Screenshot of a computer desktop showing an open code editor with multiple tabs, including 'app.py' and 'Dockerfile', and a marketplace sidebar with Docker extensions being browsed.

Remember that to be able to execute this debug we will need to have installed “docker” on our laptop.

Now that we have that extension created we need to go to Cloud cloud, down in Visual Studio, and choose “new application”.

Screenshot showing a Visual Studio Code interface with the Docker extension page open, indicating version 1.22.0 with 16.02M installs and a successful Azure Pipelines tag.

As soon as we do that we have to choose a Cloud Run application as we can see on the screen, Python flask, and trust in the author files.

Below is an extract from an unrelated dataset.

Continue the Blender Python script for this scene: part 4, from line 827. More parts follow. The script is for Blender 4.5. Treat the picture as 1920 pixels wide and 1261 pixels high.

The next step is to check our code and mark where we want to stop the code when we debug, and this place is good as whatever other place. But before checking that everything is running, we are going to rebuild everything to be able to add our breakpoint.

Screenshot of a code editor with Python Flask application code and a debugger interface, displaying a webpage with a 'Congratulations | Cloud Run' message and a terminal output at the bottom.

And after everything is rebuilt something is going to happen. The build is going to end in an image up and running in 127.0.0.1:8080. If we open a browser and we go to this URL we will see how automatically Could studio appears and now we can see the code where the breakpoint is.

Screenshot of an Integrated Development Environment (IDE) with code in Python using the Flask framework, terminal output at the bottom, and debugging tools visible on the sides.

And we can add more breakpoints, and re-execute and add variables to watch, and many other things.

Thanks to Visual Studio we'll be able to debug our containers and we'll find where we have issues.